Modern Handshake Etiquette
The handshake still carries enormous rapport-building weight, but the rules around it have loosened, and reading the room matters more than ever.
Some people, for cultural, religious, or personal reasons, prefer a nod, a slight bow, or a fist bump, and some are simply more cautious about contact than they used to be.
None of that is a problem. Watch the other person’s cue and follow their lead gracefully. If they offer a different greeting, mirror it without hesitation. Forcing a handshake on someone who did not offer one does far more damage than skipping it.
When you do shake, be aware of context. Wash or sanitize your hands when you can, keep the shake brief, and never turn it into a test of strength.
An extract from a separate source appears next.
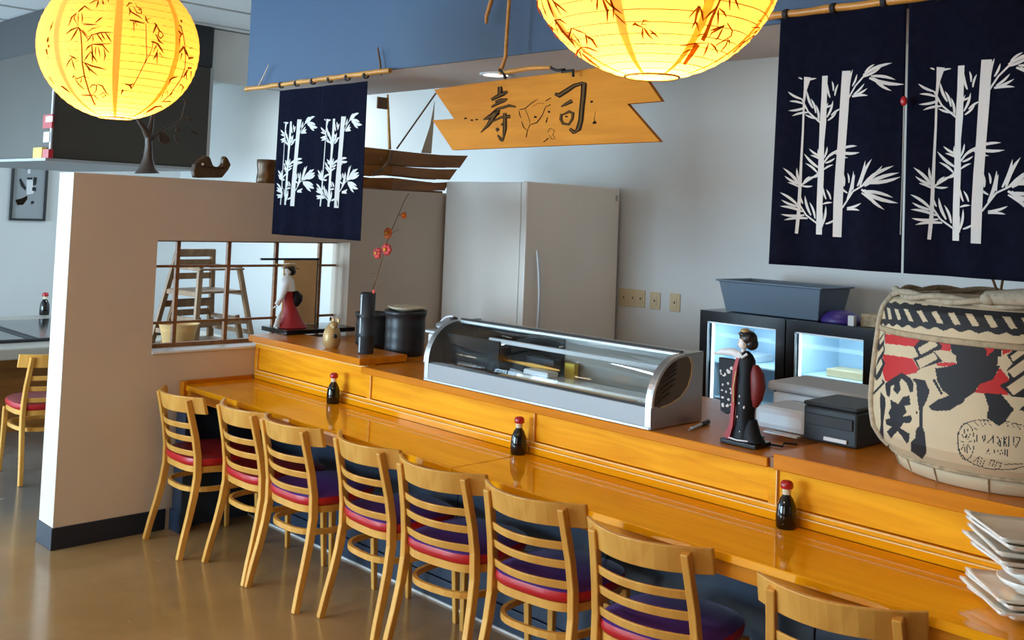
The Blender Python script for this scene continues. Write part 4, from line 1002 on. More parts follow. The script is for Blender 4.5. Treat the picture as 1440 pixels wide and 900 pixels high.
# left figurine (red kimono) in front of tan back panel
p = onz(408, 467, 1.04)
p = onz(404, 467, 1.04)
g1 = thing('dancer_figurine', (p.x, p.y, 1.041), 'red kimono dancer figurine with white sleeves on black display stand', 'figurine')
MB().box((-.13, -.085, 0), (.13, .36, .024), bev=.002).build('stand', 'black_gloss', g1)
g1.scale = (1.1, 1.1, 1.1)
loft([(.0, .03, .026, .075, .085), (.0, .025, .05, .060, .070), (.0, .02, .09, .045, .050), (.0, .01, .13, .036, .038), (.0, .0, .18, .030, .032), (.0, -.005, .215, .026, .027), (.0, -.01, .25, .032, .030), (.0, -.015, .285, .030, .028), (.0, -.015, .305, .012, .012)]).build('kimono', 'kimono_red', g1)
loft([(.0, -.07, .03, .012, .02), (.0, -.06, .08, .010, .012), (.0, -.045, .12, .004, .004)]).build('white_hem', 'kimono_white', g1)
loft([(.02, -.015, .225, .028, .036), (.01, -.02, .26, .036, .042), (.005, -.02, .29, .032, .034), (.0, -.018, .31, .014, .016)]).build('white_shawl', 'kimono_white', g1)
MB().tube([(.02, -.03, .275), (.035, -.055, .23), (.03, -.068, .19)], [.02, .018, .012], 12).build('sleeve', 'kimono_white', g1)
MB().tube([(.01, -.05, .20), (.0, -.075, .15)], [.016, .014], 12).build('sleeve', 'kimono_white', g1)
hand(g1, (.028, -.074, .178), (0, -1, -.3), 'skin_white'); hand(g1, (.0, -.082, .14), (0, -1, -.3), 'skin_white')
loft([(.02, .035, .14, .012, .012), (.02, .04, .17, .028, .030), (.02, .04, .20, .030, .030), (.015, .03, .225, .012, .012)]).build('black_sash', 'kimono_black', g1)
face(g1, (.005, -.018, .332), .022, math.radians(-70))
m = MB(); m.sphere((.0, -.004, .345), (.028, .030, .026), 16, 10); m.sphere((.0, .012, .33), (.02, .022, .022), 14, 8); h_ = m.build('hair', 'hair_black', g1)
m = MB(); m.tube([(.01, .05, .345), (.012, -.045, .366), (.012, -.10, .372)], .004, 6); m.sphere((.006, -.01, .366), (.03, .045, .010), 12, 6); m.tube([(.01, .02, .352), (.02, -.07, .352)], .002, 6); m.build('hair_pins', 'gold', h_)
XPn = p.x-.11
A = onx(447, 366, XPn); Bp = onx(441.5, 457, XPn)
dp = thing('display_panel', (XPn, A.y-.1, 1.066), 'tan wooden back panel standing behind the red dancer figurine', 'panel')
inv = Matrix.Translation(-dp.location)
yl = onx(398, 400, XPn).y
o = MB().box((XPn-.008, yl, 1.0685), (XPn+.004, A.y, A.z)).build('board', 'tan_panel', dp); o.matrix_parent_inverse = inv
yt = onx(366, 359, XPn).y
o = MB().box((XPn-.008, yt, A.z+.001), (XPn+.008, A.y+.004, A.z+.014)).build('black_top_bar', 'black_gloss', dp); o.matrix_parent_inverse = inv
o = MB().box((XPn-.006, A.y-.006, 1.0685), (XPn+.006, A.y+.002, A.z)).build('side_post', 'frame_black', dp); o.matrix_parent_inverse = inv

# ================================================================== FRIDGE, COOLERS, OUTLETS
fx0, fx1, fy0, fy1, fz = -5.40, -4.617, 4.65, 5.585, 2.015
fr = thing('upright_fridge', ((fx0+fx1)/2, fy0, 0), 'tall pale upright refrigerator against the back wall behind the sushi case', 'refrigerator')
inv = Matrix.Translation(-fr.location)
def FP(mb, nm, mt, **k): o = mb.build(nm, mt, fr, **k); o.matrix_parent_inverse = inv; return o
FP(MB().box((fx0, fy0, .05), (fx1-.055, fy1, fz-.005)), 'body', 'fridge_white', bevel=.006)
FP(MB().box((fx1-.05, fy0, .10), (fx1, fy1-.03, fz), bev=.008), 'door', 'fridge_white')
FP(MB().box((fx0+.05, fy0+.05, 0), (fx1-.1, fy1-.05, .05)), 'plinth', 'black_matte')
FP(MB().box((fx1-.054, fy0+.004, .1), (fx1-.05, fy1-.03, fz-.004)), 'door_gasket', 'steel_brushed')
m = MB(); pts = []
for i in range(13):
    q = i/12; a = onx(752.5, lerp(352, 466, q), fx1); pts.append((fx1+.006+.035*math.sin(PI*(.15+.7*q)), a.y, a.z))
FP(MB().bar(pts, .022, .012, side=(0, 1, 0)), 'door_handle', 'white_plastic', bevel=.003)
p = onx(867, 279, fx1); FP(MB().box((fx1+.0, p.y-.01, p.z-.02), (fx1+.004, p.y+.006, p.z+.02)), 'badge', 'steel')
# coolers
def cooler(x0, x1, label, seed):
    y0, zt = 5.0, 1.30; zb = .06
    t = thing('glass_door_cooler', ((x0+x1)/2, y0, 0), label, 'refrigerator', 0, 'black glass-door coolers'); inv = Matrix.Translation(-t.location)
    def P(mb, nm, mt, par=t, **k): o = mb.build(nm, mt, par, **k); o.matrix_parent_inverse = inv if par is t else Matrix(); return o
    m = MB(); th = .03
    m.box((x0, y0+.045, zb), (x0+th, y0+.55, zt)); m.box((x1-th, y0+.045, zb), (x1, y0+.55, zt)); m.box((x0+th, y0+.045, zt-th), (x1-th, y0+.55, zt)); m.box((x0+th, y0+.045, zb), (x1-th, y0+.55, zb+.12)); m.box((x0+th, y0+.53, zb+.12), (x1-th, y0+.55, zt-th))
    P(m, 'cabinet', 'black_gloss')
    m = MB(); e = .003
    m.box((x0+th, y0+.50, zb+.12), (x1-th, y0+.529, zt-th)); m.box((x0+th+e, y0+.06, zb+.12), (x0+th+.01, y0+.50, zt-th)); m.box((x1-th-.01, y0+.06, zb+.12), (x1-th-e, y0+.50, zt-th)); m.box((x0+th+.01, y0+.06, zt-th-.01), (x1-th-.01, y0+.50, zt-th-e))
    P(m, 'liner', 'interior_light_blue')
    d = P(MB(), 'door_frame', 'black_gloss')
    m = MB(); fw_ = .055
    m.box((x0, y0, zb), (x0+fw_, y0+.04, zt)); m.box((x1-fw_, y0, zb), (x1, y0+.04, zt)); m.box((x0+fw_, y0, zt-.06), (x1-fw_, y0+.04, zt)); m.box((x0+fw_, y0, zb), (x1-fw_, y0+.04, zb+.08))
    bpy.data.objects.remove(d); d = P(m, 'door_frame', 'black_gloss')
    P(MB().box((x0+fw_, y0+.018, zb+.08), (x1-fw_, y0+.024, zt-.06)), 'door_glass', 'clear_glass')
    m = MB(); m.box((x0+fw_-.002, y0-.002, zb+.08), (x0+fw_+.006, y0+.01, zt-.06)); m.box((x0+fw_, y0-.002, zt-.068), (x1-fw_, y0+.01, zt-.06)); P(m, 'door_bead', 'steel')
    for z in (.80, 1.0):
        P(MB().box((x0+.045, y0+.10, z), (x1-.045, y0+.47, z+.008)), 'shelf', 'interior_light_blue')
    P(MB().box((x0+.05, y0+.07, zt-.055), (x1-.05, y0+.09, zt-.042)), 'lamp_strip', 'led_tube')
    P(MB().box((x0+.04, y0+.055, .7), (x0+.052, y0+.075, zt-.07)), 'lamp_strip', 'led_tube')
    l = bpy.data.lights.new('cooler_light', 'AREA'); l.size = .35; l.energy = 2.0; l.color = (.62, .86, 1.0); lo = bpy.data.objects.new('cooler_light', l); COL.objects.link(lo); lo.parent = t; lo.location = (0, .12, zt-.065); lo.rotation_euler = (math.radians(28), 0, 0)
    return t
xm = ony(1105, 450, 5.0).x; xl = ony(985, 435, 5.0).x; xr = ony(1224, 462, 5.0).x
cooler(xl, xm-.004, 'left black glass-door cooler under the grey bin, lit light blue inside', 1)
cooler(xm+.004, xr+.02, 'right black glass-door cooler beside the sake barrel, lit light blue inside', 2)
def item(x0, x1, y0, y1, z0, z1, mt, name, label, cat, group=None, bev=.004):
    o = MB().box((x0, y0, z0), (x1, y1, z1), bev=bev).build(name, mt, None, loc=((x0+x1)/2, (y0+y1)/2, z0)); return tag(o, label, cat, group)
item(xl+.36, xl+.45, 5.36, 5.40, 1.009, 1.19, 'straw', 'food_packet', 'speckled packet standing on the top shelf of the left cooler', 'packet')
item(xl+.10, xl+.24, 5.2, 5.4, 1.009, 1.05, 'white_plastic', 'plastic_box', 'flat white box on the top shelf of the left cooler', 'box')
item(xm+.34, xm+.44, 5.36, 5.40, 1.009, 1.20, 'straw', 'food_packet', 'grey-brown packet standing on the top shelf of the right cooler', 'packet')
item(xm+.16, xm+.40, 5.15, 5.30, 1.009, 1.05, 'cream_plastic', 'plastic_box', 'long cream box on the top shelf of the right cooler', 'box')
item(xm+.10, xm+.36, 5.15, 5.35, .809, .86, 'white_plastic', 'plastic_box', 'wide white box on the lower shelf of the right cooler', 'box')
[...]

Why the Handshake Message Matters in Sales
Everything above lands harder in selling than in almost any other setting, because a prospect who does not yet trust you is looking for reasons to keep their guard up.
Walk into a discovery meeting with a confident, warm, matched handshake and you have given them one small reason to relax. Do it at a trade show booth, where you meet dozens of people in an hour, and you stand out from every distracted rep who offered a limp, eyes-elsewhere grip.
The handshake is a tiny moment, but in a business built on trust, tiny moments of trust add up. When I think about business handshakes and making first impressions this quote from Dan Pena stands out:
“People regularly practice playing a sport like golf or basketball – but few people think about ‘practicing being successful.’ I had practiced meeting the Queen of England – what I would wear, how I would stand, the handshake – so when I did meet her, I was comfortable – for I had practiced the moment for years.”
Never forget that in sales, message matters so make your message count.
Message Matters: Sales Communication Skills Training: Equip your sellers with the skills to articulate value, differentiate with their sales story effectively, and communicate with clarity, confidence, and influence in every buyer interaction. Explore Message Matters.

Common Questions Salespeople Ask About Business Handshakes
A prospect forms a snap judgment about your confidence and trustworthiness from your handshake in the first two seconds, before you have said a word. In a business built on trust, that first physical moment can lower a cautious buyer’s guard or quietly raise it, which is why skilled salespeople treat the handshake as part of the sale.
A good handshake is firm but not crushing, palm to palm with the webs of the hands meeting, paired with eye contact and a genuine smile, and held for about two or three seconds with two or three small pumps. Match the pressure you receive rather than trying to overpower the other person.
Your handshake signals your confidence, your nervousness, and your dominance level within seconds. A grip that is too strong reads as aggressive and controlling, while one that is too weak reads as timid and unsure. A firm, matched grip signals confidence paired with respect, which is exactly what builds trust.
Wipe your hand discreetly on a napkin, a tablecloth, or your pant leg before you reach out. Keeping a tissue in your pocket at events helps, and taking a slow breath to calm your nerves reduces the sweating in the first place. A dry, warm handshake makes a far better impression than a damp one.
For a dominant, palm-over-palm grip, take a small step and shift your body slightly to your right, which rotates your palm back to neutral without any visible struggle. For a painful bone-crusher, keep your face relaxed, do not wince or comment, and move the conversation forward. Never respond by trying to squeeze back harder.